2. Limitation period for refund claims.
3. Application of section 8 of the Excess Profits Tax Act.
4. Effect of partial partition on Hindu undivided family status.
5. Applicability of Article 226 of the Constitution for pre-Constitution matters.

Issue-wise Detailed Analysis:

1. Refund of Excess Profits Tax:
The petitioner, a Hindu undivided family, sought the refund of Rs. 11,175-9-0 paid as excess profits tax for the period from October 19, 1942, to July 10, 1943. The Excess Profits Tax Officer initially refused the refund, but the Supreme Court later ruled that the brocade business was no longer part of the Hindu undivided family post-partition, and thus, the profits from the partnership businesses could not be included in computing the tax liability of the Hindu undivided family. Consequently, the petitioner was entitled to the refund.

2. Limitation Period for Refund Claims:
The Excess Profits Tax Officer denied the refund on the grounds of limitation under section 50 of the Income-tax Act read with section 21 of the Excess Profits Tax Act.
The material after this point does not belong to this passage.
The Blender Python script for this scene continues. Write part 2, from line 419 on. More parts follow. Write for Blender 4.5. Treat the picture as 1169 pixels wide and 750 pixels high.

However, it was argued that the refund claim was based on the Supreme Court's decision, and under section 66A(4) of the Income-tax Act, effect must be given to the Supreme Court's order without the limitation constraints of section 50. The court agreed with this argument, ruling that the claim was not barred by limitation.

3. Application of Section 8 of the Excess Profits Tax Act:
The Excess Profits Tax Officer also argued that the business continued in a deflated form and thus section 8, which pertains to the commencement of new businesses, did not apply. The court supported this view, citing the Madras High Court decision in Ramaswami Raja v. Commissioner of Excess Profits Tax, which stated that as long as there is no change in ownership, the business, even if continued in a dwindled form, does not constitute a new business under section 8.

4. Effect of Partial Partition on Hindu Undivided Family Status:
The department contended that the partial partition of the brocade business led to a disruption in the Hindu undivided family status, implying a change in the person carrying on the business. The court rejected this argument, clarifying that under Hindu law, a partial partition of a business does not disrupt the joint family status.

5. Applicability of Article 226 of the Constitution for Pre-Constitution Matters:
The department argued that since the tax was paid before the Constitution came into force, relief under Article 226 could not be granted. The court dismissed this argument, stating that the refund became due only after the Supreme Court's decision in 1953, making it a post-Constitution matter. Therefore, the petitioner was entitled to seek relief under Article 226.

Conclusion:
The writ petition was allowed, and a writ of mandamus was issued requiring the respondents to refund the amount of Rs. 11,175-9-0 to the petitioner. The petitioner was also entitled to the costs of the petition.